Wenn man immer nur Leckerlis gibt, dann ist das der erste Weg in die Entfremdung. Man wird zum Futterautomaten und die soziale Wertigkeit wird in den Hintergrund gerückt. Das bedeutet, die Bereitschaft des Hundes, ohne Leckerlis mit dem Menschen zu kooperieren, sinkt. Der inflationäre Gebrauch von Leckerlis ist schädlich, der komplette Verzicht auch, weil man so seine Möglichkeiten selbst einschränkt. Leckerlis können am Anfang eine Brücke sein, um ein gewünschtes Verhalten zu bekommen. Es sollte aber nach dem Spielautomatenprinzip gegeben werden, das heißt, das Leckerchen ist das Sahnehäubchen zusätzlich zu dem Lob und der Streicheleinheit. Es gibt übrigens auch Hunde, die sind sozial so stark mit ihren Menschen verbunden, dass eine Erziehung ohne Leckerlis denkbar ist. Dann wiederum gibt es Hunde, die sind gegenüber ihren Menschen zurückhaltend und sozial distanziert. In dem Fall nehme ich das Leckerli als Brückenglied.
Sollten Welpen am Ende der Welpen-Spielstunde noch mal toben dürfen?
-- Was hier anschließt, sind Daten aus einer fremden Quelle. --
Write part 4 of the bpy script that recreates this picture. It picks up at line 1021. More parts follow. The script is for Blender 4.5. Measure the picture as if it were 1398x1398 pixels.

Nein. Eine Ruheübung zum Schluss und anschließende, mehrstündige Pause zu Hause ist deutlich sinnvoller, damit der Welpe das Gelernte verarbeiten kann. Man weiß aus der Hirnforschung, dass wir nach dem Lernen ungefähr 4 Stunden Pause benötigen, damit das Erlernte im Gehirn optimal gefestigt werden kann. Deshalb ist es fatal, Welpen Lerninhalte zu vermitteln und sie dann noch mal rennen zu lassen. Sie werden sich vor allem daran erinnern, was besonders viel Spaß gemacht hat und da hat ein abschließendes Rennen eine höhere Priorität als ein zuvor erlerntes „Sitz“, „Platz“, „Bleib“.